**YOUR TASK:** Write out the data below in full, unchanged, minus the images.

**DATA SECTION:**

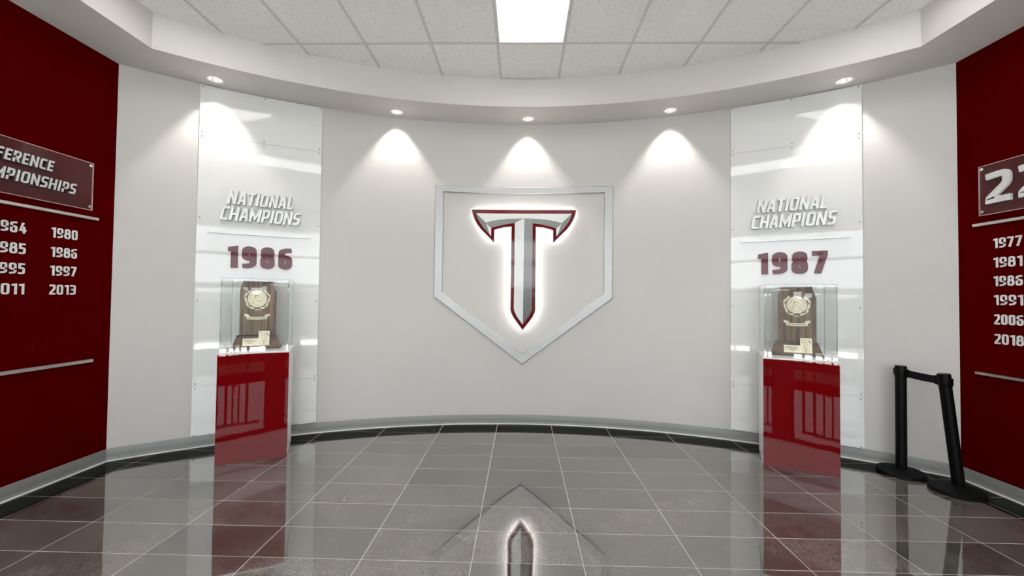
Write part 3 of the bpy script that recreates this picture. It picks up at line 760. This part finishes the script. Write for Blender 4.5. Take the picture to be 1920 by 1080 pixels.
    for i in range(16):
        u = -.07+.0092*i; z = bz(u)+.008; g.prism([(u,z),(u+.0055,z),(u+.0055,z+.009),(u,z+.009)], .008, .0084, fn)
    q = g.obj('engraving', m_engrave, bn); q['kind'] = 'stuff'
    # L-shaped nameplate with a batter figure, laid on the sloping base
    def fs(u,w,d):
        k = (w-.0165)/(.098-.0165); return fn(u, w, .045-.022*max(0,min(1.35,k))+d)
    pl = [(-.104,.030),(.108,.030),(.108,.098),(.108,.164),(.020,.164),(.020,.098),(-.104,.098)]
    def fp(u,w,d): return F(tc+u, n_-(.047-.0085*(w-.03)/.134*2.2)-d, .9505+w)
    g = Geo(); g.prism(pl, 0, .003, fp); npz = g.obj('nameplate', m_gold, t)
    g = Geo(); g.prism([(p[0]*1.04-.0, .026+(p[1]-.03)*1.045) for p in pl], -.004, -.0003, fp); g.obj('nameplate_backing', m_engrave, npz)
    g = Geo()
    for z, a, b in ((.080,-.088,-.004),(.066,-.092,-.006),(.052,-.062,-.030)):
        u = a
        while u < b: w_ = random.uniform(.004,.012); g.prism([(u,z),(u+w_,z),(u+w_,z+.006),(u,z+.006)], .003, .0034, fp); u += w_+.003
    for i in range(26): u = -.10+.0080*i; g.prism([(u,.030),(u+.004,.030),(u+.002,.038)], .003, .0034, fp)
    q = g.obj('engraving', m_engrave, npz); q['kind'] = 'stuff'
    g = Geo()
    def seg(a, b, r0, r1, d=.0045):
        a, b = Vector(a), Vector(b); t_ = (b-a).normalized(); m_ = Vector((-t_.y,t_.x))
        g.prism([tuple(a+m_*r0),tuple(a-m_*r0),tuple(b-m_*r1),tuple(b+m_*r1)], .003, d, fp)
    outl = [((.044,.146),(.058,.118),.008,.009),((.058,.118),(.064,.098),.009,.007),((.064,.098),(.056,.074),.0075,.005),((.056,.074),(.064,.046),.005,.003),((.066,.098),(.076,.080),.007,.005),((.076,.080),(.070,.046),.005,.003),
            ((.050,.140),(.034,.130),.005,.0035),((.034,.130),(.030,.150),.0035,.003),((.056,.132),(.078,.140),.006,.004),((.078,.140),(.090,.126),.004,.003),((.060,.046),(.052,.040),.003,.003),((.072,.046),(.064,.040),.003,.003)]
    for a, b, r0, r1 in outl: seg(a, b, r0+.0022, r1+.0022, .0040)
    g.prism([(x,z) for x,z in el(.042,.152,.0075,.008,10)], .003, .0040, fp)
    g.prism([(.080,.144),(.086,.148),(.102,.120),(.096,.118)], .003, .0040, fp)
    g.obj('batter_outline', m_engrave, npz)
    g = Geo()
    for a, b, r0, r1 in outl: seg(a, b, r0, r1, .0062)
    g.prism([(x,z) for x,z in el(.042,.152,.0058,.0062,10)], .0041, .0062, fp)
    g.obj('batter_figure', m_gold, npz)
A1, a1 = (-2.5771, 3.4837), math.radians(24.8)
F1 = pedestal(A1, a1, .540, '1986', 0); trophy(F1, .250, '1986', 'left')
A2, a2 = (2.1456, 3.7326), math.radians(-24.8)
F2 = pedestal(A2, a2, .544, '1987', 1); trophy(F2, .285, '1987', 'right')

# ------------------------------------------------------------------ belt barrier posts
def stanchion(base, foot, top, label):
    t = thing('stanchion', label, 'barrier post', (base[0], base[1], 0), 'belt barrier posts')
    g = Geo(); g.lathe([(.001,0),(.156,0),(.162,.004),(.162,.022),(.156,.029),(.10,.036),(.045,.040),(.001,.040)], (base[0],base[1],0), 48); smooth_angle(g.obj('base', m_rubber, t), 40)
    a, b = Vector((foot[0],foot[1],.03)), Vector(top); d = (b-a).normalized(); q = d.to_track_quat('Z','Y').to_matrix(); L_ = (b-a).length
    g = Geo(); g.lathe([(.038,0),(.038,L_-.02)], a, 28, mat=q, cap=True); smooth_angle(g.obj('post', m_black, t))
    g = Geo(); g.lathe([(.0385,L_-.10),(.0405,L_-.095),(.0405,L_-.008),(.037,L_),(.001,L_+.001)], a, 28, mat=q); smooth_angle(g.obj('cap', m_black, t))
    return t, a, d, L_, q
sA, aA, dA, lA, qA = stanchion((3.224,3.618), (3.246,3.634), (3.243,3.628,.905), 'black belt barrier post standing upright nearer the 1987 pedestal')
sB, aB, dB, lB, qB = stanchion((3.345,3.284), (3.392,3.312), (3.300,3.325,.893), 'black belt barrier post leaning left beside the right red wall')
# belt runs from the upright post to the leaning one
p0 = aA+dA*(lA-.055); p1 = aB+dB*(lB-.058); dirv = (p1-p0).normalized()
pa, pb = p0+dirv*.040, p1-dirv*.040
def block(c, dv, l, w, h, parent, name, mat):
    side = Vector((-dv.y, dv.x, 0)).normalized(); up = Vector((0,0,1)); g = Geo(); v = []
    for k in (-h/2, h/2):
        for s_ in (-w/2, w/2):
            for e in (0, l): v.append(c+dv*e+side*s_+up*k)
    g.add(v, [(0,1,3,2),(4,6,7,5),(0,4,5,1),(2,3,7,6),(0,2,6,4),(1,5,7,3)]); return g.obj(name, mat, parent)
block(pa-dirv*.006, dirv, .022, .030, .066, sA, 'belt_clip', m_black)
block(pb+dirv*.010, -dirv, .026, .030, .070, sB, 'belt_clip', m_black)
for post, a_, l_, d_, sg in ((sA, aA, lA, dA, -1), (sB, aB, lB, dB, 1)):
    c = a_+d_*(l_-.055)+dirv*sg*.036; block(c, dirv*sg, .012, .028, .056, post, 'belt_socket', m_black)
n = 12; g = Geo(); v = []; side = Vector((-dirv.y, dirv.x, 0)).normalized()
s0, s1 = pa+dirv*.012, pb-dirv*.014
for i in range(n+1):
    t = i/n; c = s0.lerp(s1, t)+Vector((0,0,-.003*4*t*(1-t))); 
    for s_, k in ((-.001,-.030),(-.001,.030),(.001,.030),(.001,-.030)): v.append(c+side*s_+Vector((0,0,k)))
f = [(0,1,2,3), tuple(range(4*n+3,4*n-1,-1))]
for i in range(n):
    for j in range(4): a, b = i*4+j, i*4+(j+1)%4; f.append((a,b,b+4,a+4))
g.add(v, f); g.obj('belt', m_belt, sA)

**WRITTEN ANSWER:**
Write part 3 of the bpy script that recreates this picture. It picks up at line 760. This part finishes the script. Write for Blender 4.5. Take the picture to be 1920 by 1080 pixels.
    for i in range(16):
        u = -.07+.0092*i; z = bz(u)+.008; g.prism([(u,z),(u+.0055,z),(u+.0055,z+.009),(u,z+.009)], .008, .0084, fn)
    q = g.obj('engraving', m_engrave, bn); q['kind'] = 'stuff'
    # L-shaped nameplate with a batter figure, laid on the sloping base
    def fs(u,w,d):
        k = (w-.0165)/(.098-.0165); return fn(u, w, .045-.022*max(0,min(1.35,k))+d)
    pl = [(-.104,.030),(.108,.030),(.108,.098),(.108,.164),(.020,.164),(.020,.098),(-.104,.098)]
    def fp(u,w,d): return F(tc+u, n_-(.047-.0085*(w-.03)/.134*2.2)-d, .9505+w)
    g = Geo(); g.prism(pl, 0, .003, fp); npz = g.obj('nameplate', m_gold, t)
    g = Geo(); g.prism([(p[0]*1.04-.0, .026+(p[1]-.03)*1.045) for p in pl], -.004, -.0003, fp); g.obj('nameplate_backing', m_engrave, npz)
    g = Geo()
    for z, a, b in ((.080,-.088,-.004),(.066,-.092,-.006),(.052,-.062,-.030)):
        u = a
        while u < b: w_ = random.uniform(.004,.012); g.prism([(u,z),(u+w_,z),(u+w_,z+.006),(u,z+.006)], .003, .0034, fp); u += w_+.003
    for i in range(26): u = -.10+.0080*i; g.prism([(u,.030),(u+.004,.030),(u+.002,.038)], .003, .0034, fp)
    q = g.obj('engraving', m_engrave, npz); q['kind'] = 'stuff'
    g = Geo()
    def seg(a, b, r0, r1, d=.0045):
        a, b = Vector(a), Vector(b); t_ = (b-a).normalized(); m_ = Vector((-t_.y,t_.x))
        g.prism([tuple(a+m_*r0),tuple(a-m_*r0),tuple(b-m_*r1),tuple(b+m_*r1)], .003, d, fp)
    outl = [((.044,.146),(.058,.118),.008,.009),((.058,.118),(.064,.098),.009,.007),((.064,.098),(.056,.074),.0075,.005),((.056,.074),(.064,.046),.005,.003),((.066,.098),(.076,.080),.007,.005),((.076,.080),(.070,.046),.005,.003),
            ((.050,.140),(.034,.130),.005,.0035),((.034,.130),(.030,.150),.0035,.003),((.056,.132),(.078,.140),.006,.004),((.078,.140),(.090,.126),.004,.003),((.060,.046),(.052,.040),.003,.003),((.072,.046),(.064,.040),.003,.003)]
    for a, b, r0, r1 in outl: seg(a, b, r0+.0022, r1+.0022, .0040)
    g.prism([(x,z) for x,z in el(.042,.152,.0075,.008,10)], .003, .0040, fp)
    g.prism([(.080,.144),(.086,.148),(.102,.120),(.096,.118)], .003, .0040, fp)
    g.obj('batter_outline', m_engrave, npz)
    g = Geo()
    for a, b, r0, r1 in outl: seg(a, b, r0, r1, .0062)
    g.prism([(x,z) for x,z in el(.042,.152,.0058,.0062,10)], .0041, .0062, fp)
    g.obj('batter_figure', m_gold, npz)
A1, a1 = (-2.5771, 3.4837), math.radians(24.8)
F1 = pedestal(A1, a1, .540, '1986', 0); trophy(F1, .250, '1986', 'left')
A2, a2 = (2.1456, 3.7326), math.radians(-24.8)
F2 = pedestal(A2, a2, .544, '1987', 1); trophy(F2, .285, '1987', 'right')

# ------------------------------------------------------------------ belt barrier posts
def stanchion(base, foot, top, label):
    t = thing('stanchion', label, 'barrier post', (base[0], base[1], 0), 'belt barrier posts')
    g = Geo(); g.lathe([(.001,0),(.156,0),(.162,.004),(.162,.022),(.156,.029),(.10,.036),(.045,.040),(.001,.040)], (base[0],base[1],0), 48); smooth_angle(g.obj('base', m_rubber, t), 40)
    a, b = Vector((foot[0],foot[1],.03)), Vector(top); d = (b-a).normalized(); q = d.to_track_quat('Z','Y').to_matrix(); L_ = (b-a).length
    g = Geo(); g.lathe([(.038,0),(.038,L_-.02)], a, 28, mat=q, cap=True); smooth_angle(g.obj('post', m_black, t))
    g = Geo(); g.lathe([(.0385,L_-.10),(.0405,L_-.095),(.0405,L_-.008),(.037,L_),(.001,L_+.001)], a, 28, mat=q); smooth_angle(g.obj('cap', m_black, t))
    return t, a, d, L_, q
sA, aA, dA, lA, qA = stanchion((3.224,3.618), (3.246,3.634), (3.243,3.628,.905), 'black belt barrier post standing upright nearer the 1987 pedestal')
sB, aB, dB, lB, qB = stanchion((3.345,3.284), (3.392,3.312), (3.300,3.325,.893), 'black belt barrier post leaning left beside the right red wall')
# belt runs from the upright post to the leaning one
p0 = aA+dA*(lA-.055); p1 = aB+dB*(lB-.058); dirv = (p1-p0).normalized()
pa, pb = p0+dirv*.040, p1-dirv*.040
def block(c, dv, l, w, h, parent, name, mat):
    side = Vector((-dv.y, dv.x, 0)).normalized(); up = Vector((0,0,1)); g = Geo(); v = []
    for k in (-h/2, h/2):
        for s_ in (-w/2, w/2):
            for e in (0, l): v.append(c+dv*e+side*s_+up*k)
    g.add(v, [(0,1,3,2),(4,6,7,5),(0,4,5,1),(2,3,7,6),(0,2,6,4),(1,5,7,3)]); return g.obj(name, mat, parent)
block(pa-dirv*.006, dirv, .022, .030, .066, sA, 'belt_clip', m_black)
block(pb+dirv*.010, -dirv, .026, .030, .070, sB, 'belt_clip', m_black)
for post, a_, l_, d_, sg in ((sA, aA, lA, dA, -1), (sB, aB, lB, dB, 1)):
    c = a_+d_*(l_-.055)+dirv*sg*.036; block(c, dirv*sg, .012, .028, .056, post, 'belt_socket', m_black)
n = 12; g = Geo(); v = []; side = Vector((-dirv.y, dirv.x, 0)).normalized()
s0, s1 = pa+dirv*.012, pb-dirv*.014
for i in range(n+1):
    t = i/n; c = s0.lerp(s1, t)+Vector((0,0,-.003*4*t*(1-t))); 
    for s_, k in ((-.001,-.030),(-.001,.030),(.001,.030),(.001,-.030)): v.append(c+side*s_+Vector((0,0,k)))
f = [(0,1,2,3), tuple(range(4*n+3,4*n-1,-1))]
for i in range(n):
    for j in range(4): a, b = i*4+j, i*4+(j+1)%4; f.append((a,b,b+4,a+4))
g.add(v, f); g.obj('belt', m_belt, sA)